The regency under Lamine laid the groundwork for the events of the Muttay. While the Regent secured his power through a puppet child-monarch in the form of Queen Amina N'Okha, he failed to present a viable political alternative to the Madounists as the esoteric mysticism of his ideology laid out in the Book of the Desert lacked popular appeal and was only particularly effective in winning over Ajamite demographics which already supported him. Without offering a serious alternative to the AKE in the eyes of the people, Lamine's regime proved to be a boon to Marus Ibiza ag Haqar who was able to grow his power base without the opposition the Reformers had once posed.

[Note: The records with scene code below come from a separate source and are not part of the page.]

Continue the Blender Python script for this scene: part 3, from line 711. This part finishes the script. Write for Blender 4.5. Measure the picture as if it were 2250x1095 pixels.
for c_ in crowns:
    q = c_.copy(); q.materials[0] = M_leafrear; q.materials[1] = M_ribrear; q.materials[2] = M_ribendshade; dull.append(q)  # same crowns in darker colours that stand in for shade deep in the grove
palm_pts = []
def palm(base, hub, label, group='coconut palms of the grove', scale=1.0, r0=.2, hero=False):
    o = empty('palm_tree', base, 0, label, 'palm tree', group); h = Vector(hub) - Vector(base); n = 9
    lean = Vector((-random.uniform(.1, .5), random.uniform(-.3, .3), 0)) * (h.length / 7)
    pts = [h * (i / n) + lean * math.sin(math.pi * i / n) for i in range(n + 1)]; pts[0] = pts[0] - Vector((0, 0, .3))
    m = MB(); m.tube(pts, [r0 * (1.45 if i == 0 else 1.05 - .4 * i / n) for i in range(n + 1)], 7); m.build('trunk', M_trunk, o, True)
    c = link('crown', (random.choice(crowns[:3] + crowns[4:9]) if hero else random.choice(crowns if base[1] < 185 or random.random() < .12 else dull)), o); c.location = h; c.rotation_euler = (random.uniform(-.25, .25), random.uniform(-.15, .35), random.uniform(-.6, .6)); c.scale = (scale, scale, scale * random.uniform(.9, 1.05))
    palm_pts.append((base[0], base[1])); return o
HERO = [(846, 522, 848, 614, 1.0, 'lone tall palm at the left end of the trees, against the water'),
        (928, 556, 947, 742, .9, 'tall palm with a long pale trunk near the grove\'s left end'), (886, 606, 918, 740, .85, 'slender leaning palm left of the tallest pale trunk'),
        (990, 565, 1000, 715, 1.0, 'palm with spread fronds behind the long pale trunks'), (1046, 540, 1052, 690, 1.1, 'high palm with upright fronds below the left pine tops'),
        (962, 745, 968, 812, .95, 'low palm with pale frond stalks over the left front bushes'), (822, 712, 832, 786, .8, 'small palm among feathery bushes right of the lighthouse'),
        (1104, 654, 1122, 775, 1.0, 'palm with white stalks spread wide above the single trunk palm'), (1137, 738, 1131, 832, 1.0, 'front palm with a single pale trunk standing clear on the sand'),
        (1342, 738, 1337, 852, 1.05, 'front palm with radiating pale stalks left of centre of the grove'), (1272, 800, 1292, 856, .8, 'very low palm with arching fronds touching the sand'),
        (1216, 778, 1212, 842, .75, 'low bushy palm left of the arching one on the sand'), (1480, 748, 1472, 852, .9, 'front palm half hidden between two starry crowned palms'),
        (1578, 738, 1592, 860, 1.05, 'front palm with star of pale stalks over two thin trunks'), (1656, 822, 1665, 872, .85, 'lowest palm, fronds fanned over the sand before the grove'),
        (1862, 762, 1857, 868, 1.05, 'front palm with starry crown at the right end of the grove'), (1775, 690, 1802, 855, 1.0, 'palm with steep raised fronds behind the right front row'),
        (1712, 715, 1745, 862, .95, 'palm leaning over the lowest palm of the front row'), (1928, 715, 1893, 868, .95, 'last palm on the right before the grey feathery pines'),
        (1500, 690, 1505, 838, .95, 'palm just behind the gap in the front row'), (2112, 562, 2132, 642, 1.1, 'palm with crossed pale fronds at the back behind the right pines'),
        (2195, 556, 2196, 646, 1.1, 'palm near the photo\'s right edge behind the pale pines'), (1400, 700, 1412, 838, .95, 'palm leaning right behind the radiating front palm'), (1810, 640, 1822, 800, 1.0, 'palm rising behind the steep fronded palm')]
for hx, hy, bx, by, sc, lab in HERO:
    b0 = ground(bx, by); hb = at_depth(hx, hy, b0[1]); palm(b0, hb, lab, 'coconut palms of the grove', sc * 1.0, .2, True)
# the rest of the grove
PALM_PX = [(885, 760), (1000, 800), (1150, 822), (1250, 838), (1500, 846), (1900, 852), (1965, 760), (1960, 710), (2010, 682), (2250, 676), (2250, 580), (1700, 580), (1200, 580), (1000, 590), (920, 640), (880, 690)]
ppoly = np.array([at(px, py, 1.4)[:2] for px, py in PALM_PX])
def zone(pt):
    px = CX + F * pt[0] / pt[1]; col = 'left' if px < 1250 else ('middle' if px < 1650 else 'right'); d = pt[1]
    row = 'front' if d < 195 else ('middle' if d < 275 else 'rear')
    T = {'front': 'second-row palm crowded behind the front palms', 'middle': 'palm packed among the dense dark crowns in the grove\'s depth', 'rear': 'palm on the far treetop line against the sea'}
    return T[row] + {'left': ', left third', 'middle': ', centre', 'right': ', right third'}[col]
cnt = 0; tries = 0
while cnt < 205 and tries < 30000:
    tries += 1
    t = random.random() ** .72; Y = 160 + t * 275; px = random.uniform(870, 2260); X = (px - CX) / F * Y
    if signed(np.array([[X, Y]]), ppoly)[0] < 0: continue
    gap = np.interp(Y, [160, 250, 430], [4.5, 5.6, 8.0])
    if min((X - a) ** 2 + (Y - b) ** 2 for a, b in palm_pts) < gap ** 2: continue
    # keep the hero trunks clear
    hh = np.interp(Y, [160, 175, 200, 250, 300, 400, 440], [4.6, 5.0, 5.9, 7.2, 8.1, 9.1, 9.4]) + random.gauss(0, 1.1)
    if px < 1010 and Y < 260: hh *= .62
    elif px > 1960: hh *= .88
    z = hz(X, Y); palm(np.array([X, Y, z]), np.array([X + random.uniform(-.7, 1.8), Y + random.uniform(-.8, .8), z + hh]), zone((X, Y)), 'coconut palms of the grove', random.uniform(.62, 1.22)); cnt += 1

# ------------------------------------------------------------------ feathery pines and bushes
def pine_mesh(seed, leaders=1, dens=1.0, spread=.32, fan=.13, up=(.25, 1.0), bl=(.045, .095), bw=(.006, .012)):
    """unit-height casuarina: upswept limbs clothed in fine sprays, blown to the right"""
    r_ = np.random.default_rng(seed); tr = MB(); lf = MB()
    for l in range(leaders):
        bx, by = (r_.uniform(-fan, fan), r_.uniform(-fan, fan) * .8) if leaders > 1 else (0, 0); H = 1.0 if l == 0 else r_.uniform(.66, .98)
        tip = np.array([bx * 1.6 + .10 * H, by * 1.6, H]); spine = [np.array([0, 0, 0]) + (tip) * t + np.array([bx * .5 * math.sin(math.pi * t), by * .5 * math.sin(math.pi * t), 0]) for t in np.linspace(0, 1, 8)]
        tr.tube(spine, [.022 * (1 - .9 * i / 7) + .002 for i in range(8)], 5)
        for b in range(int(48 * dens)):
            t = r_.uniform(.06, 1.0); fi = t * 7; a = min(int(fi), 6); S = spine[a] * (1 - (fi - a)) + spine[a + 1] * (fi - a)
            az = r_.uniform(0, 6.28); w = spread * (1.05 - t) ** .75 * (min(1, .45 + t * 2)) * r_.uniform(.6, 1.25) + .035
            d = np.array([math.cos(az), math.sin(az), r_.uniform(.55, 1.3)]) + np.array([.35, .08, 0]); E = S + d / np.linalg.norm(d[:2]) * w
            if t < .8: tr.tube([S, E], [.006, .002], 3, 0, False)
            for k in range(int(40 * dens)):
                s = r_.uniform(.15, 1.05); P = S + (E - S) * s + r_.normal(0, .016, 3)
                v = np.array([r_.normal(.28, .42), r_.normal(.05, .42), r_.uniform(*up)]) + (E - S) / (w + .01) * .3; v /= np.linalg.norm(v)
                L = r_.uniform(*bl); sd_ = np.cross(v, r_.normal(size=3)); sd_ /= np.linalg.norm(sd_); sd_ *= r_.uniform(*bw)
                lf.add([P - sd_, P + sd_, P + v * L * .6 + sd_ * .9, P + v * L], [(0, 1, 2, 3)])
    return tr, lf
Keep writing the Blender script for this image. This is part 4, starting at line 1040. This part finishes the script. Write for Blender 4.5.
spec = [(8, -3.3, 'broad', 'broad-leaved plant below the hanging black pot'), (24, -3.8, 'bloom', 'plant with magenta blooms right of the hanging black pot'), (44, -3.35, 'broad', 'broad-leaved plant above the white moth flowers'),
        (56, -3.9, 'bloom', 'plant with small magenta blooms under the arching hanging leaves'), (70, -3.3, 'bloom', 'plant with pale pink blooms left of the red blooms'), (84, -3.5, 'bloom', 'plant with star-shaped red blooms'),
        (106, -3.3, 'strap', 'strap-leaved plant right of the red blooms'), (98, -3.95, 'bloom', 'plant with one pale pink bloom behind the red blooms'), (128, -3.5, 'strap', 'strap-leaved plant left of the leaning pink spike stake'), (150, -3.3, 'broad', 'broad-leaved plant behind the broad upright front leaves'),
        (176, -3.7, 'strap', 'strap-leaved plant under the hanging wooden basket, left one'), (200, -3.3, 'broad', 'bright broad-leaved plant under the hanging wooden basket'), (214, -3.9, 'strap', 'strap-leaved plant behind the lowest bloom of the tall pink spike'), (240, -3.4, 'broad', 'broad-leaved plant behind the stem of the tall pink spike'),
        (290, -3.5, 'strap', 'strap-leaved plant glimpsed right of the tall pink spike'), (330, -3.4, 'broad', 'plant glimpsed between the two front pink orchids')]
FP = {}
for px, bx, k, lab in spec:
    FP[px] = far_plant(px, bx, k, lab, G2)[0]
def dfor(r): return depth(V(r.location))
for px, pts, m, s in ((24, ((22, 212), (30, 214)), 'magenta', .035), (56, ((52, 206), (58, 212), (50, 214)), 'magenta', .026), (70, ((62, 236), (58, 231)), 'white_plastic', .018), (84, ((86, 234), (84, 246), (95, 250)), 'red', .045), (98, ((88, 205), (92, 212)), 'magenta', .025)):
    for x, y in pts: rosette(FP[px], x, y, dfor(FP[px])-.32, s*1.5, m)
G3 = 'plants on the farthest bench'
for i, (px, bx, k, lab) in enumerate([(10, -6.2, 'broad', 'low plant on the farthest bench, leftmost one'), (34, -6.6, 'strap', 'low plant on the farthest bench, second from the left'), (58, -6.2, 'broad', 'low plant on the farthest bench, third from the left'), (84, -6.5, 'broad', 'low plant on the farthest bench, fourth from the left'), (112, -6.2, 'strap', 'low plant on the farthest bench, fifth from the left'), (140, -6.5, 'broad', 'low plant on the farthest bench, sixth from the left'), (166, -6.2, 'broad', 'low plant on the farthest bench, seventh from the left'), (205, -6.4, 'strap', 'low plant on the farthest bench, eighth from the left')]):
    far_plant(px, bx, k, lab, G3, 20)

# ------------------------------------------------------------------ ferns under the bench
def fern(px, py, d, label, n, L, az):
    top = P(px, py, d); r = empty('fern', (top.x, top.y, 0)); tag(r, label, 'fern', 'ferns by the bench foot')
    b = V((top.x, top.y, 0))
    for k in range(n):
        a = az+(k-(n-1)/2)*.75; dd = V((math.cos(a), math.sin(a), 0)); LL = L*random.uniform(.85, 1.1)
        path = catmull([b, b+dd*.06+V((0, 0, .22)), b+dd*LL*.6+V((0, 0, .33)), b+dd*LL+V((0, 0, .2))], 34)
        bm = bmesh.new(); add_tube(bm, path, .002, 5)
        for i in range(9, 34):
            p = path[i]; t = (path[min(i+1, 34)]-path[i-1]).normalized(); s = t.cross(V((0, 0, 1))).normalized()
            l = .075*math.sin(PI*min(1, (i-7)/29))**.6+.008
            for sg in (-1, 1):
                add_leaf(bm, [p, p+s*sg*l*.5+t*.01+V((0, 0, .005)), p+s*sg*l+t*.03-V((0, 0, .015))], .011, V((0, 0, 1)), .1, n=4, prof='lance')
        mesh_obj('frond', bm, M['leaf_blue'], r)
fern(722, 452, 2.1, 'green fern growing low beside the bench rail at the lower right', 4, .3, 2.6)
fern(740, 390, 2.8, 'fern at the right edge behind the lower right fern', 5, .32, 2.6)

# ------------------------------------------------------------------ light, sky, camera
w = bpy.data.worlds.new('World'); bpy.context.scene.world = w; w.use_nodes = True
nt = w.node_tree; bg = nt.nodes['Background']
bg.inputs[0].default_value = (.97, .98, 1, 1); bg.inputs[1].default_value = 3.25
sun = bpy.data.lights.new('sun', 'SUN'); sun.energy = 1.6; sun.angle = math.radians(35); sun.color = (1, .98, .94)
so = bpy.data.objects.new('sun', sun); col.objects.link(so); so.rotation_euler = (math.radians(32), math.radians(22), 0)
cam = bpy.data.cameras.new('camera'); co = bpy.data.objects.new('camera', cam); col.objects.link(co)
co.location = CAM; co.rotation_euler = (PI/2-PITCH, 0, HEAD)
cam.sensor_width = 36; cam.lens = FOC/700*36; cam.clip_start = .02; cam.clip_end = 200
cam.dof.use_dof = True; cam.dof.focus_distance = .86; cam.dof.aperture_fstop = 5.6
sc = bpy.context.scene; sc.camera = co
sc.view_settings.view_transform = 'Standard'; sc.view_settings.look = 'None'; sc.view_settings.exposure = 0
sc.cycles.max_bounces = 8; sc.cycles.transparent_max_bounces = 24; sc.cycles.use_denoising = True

Marus Ibiza was the original political heir of Pazir Madoun and the inheritor of his post-war legacy, but he would not become the uncontested paramount leader of the AKE until Lamine's regency. He sought above all to centralize power around himself and to establish the same system of political clients and subordinates that Madoun had held during his three decade Premiership. In order to advance this aim, Marus Ibiza spent the late 2010s stacking the deck in his favor, quietly placing loyalists in the military high command and at the top of civilian institutions. Regent Lamine counter-balanced this by encouraging lower military officers to oppose ag Haqar's centralization of power, emboldened by the Charnean Army's deeply entrenched culture of officer autonomy. When Martuf Lamine died in May of 2023, however, this delicate balance was destroyed and Marus Ibiza quickly moved to eliminate dissident embers from the civilian government as well as the military establishment. He saw the military factions Lamine had encouraged as a vestige of the Regency and a direct obstacle to the centralization of power under himself. However, his aims to purge disobedient junior officers flew in the face of the Army's culture and inadvertently broadened the opposition to him and his high command loyalists within the military, a failure likely due to Marus Ibiza's civilian background as a career politician.